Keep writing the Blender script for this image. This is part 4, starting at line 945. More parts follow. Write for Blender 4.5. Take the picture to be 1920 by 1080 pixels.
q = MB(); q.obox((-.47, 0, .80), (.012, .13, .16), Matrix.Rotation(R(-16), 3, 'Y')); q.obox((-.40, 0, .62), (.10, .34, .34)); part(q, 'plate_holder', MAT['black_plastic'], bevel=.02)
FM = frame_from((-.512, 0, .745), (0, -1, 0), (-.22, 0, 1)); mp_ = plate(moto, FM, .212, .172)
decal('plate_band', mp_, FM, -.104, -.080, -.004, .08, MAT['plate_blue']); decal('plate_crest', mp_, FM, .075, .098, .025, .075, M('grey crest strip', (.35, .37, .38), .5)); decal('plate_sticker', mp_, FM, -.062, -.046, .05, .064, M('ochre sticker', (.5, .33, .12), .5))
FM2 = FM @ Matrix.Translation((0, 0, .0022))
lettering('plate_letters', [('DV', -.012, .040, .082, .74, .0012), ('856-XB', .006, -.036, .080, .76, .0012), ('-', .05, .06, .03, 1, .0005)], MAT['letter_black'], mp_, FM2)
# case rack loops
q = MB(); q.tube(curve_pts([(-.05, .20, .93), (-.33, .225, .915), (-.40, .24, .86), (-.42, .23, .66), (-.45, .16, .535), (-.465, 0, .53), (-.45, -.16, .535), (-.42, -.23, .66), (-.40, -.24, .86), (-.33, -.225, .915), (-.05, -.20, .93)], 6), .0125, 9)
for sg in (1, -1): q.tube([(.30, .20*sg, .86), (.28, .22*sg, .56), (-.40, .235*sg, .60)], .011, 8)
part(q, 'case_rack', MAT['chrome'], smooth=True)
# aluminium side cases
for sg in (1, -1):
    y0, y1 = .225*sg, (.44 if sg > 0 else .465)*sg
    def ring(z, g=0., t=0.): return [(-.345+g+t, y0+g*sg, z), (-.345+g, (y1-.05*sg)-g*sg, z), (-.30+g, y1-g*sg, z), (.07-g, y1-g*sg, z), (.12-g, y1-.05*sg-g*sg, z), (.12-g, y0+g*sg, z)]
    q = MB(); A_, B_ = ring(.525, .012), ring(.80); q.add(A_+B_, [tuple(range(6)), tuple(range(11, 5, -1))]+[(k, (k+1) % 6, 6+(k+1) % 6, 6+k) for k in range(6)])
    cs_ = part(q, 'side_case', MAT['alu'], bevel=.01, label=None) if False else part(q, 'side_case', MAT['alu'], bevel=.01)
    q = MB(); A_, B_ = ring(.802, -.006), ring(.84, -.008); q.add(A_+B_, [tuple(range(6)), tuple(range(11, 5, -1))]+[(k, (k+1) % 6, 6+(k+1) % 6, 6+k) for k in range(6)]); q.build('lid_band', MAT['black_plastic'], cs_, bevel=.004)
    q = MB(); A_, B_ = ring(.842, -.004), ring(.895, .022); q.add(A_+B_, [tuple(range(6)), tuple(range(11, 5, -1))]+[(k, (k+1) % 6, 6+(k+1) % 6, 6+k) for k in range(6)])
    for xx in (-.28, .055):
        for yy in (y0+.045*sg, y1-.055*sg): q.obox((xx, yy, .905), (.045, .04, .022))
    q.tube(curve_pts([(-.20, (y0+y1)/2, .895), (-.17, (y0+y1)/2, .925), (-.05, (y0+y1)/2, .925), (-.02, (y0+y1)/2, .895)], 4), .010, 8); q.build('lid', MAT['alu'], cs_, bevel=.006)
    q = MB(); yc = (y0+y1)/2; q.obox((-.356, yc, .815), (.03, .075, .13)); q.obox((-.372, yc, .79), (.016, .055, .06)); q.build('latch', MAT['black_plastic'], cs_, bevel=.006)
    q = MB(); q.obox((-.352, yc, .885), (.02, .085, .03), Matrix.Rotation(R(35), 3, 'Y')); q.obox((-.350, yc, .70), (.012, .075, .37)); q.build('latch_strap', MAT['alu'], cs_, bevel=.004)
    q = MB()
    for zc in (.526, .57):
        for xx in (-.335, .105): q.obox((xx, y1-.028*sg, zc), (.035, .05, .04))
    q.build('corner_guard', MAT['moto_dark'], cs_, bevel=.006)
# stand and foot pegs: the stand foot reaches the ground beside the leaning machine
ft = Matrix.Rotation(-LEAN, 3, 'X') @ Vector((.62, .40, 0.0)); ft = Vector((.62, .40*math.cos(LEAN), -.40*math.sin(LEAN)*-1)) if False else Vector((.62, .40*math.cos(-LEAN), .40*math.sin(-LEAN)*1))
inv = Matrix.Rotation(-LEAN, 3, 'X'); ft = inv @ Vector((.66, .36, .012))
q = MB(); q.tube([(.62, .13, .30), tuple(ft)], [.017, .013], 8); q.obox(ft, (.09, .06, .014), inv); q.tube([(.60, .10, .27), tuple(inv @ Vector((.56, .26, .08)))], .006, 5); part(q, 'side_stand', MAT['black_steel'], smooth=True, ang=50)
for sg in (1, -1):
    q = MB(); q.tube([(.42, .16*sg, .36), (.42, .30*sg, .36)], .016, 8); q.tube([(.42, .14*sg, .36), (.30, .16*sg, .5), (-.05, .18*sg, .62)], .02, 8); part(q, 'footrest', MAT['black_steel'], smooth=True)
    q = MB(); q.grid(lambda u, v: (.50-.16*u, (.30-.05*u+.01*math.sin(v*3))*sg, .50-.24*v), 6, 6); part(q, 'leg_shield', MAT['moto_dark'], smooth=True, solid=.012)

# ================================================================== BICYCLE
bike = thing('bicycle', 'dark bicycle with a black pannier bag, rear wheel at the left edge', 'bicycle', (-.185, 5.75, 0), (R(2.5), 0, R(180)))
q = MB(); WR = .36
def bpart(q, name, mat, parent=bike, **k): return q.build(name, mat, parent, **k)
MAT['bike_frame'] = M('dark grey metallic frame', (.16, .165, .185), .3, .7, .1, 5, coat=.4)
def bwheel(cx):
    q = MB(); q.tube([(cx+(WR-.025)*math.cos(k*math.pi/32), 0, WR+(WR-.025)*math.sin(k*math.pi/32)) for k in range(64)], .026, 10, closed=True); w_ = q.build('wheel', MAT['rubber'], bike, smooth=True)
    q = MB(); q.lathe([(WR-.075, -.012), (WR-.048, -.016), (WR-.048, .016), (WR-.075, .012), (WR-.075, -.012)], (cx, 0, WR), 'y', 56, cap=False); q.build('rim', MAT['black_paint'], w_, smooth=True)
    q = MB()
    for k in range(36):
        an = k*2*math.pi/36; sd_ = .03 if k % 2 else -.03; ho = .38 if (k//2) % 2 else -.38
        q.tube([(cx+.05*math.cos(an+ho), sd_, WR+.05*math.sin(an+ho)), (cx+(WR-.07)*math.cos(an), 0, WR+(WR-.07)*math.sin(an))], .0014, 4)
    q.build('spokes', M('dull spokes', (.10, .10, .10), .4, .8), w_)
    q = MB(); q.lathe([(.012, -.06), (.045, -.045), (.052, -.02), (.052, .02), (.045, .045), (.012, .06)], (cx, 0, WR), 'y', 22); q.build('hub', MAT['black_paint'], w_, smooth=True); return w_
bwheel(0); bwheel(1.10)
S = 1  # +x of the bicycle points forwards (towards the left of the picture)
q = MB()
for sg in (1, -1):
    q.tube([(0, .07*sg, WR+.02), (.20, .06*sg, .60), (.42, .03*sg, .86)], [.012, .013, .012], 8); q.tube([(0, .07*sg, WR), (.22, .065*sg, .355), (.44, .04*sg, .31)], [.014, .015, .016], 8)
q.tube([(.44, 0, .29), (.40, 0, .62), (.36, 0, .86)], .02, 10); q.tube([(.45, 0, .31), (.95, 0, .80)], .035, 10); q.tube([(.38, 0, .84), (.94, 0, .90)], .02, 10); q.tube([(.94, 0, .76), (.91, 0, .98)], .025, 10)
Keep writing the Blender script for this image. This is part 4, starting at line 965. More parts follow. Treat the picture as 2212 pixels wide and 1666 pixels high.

########

From the entries above, copy every line where the word "writing" shows up.

Written reply
Keep writing the Blender script for this image. This is part 4, starting at line 945. More parts follow. Write for Blender 4.5. Take the picture to be 1920 by 1080 pixels.
Keep writing the Blender script for this image. This is part 4, starting at line 965. More parts follow. Treat the picture as 2212 pixels wide and 1666 pixels high.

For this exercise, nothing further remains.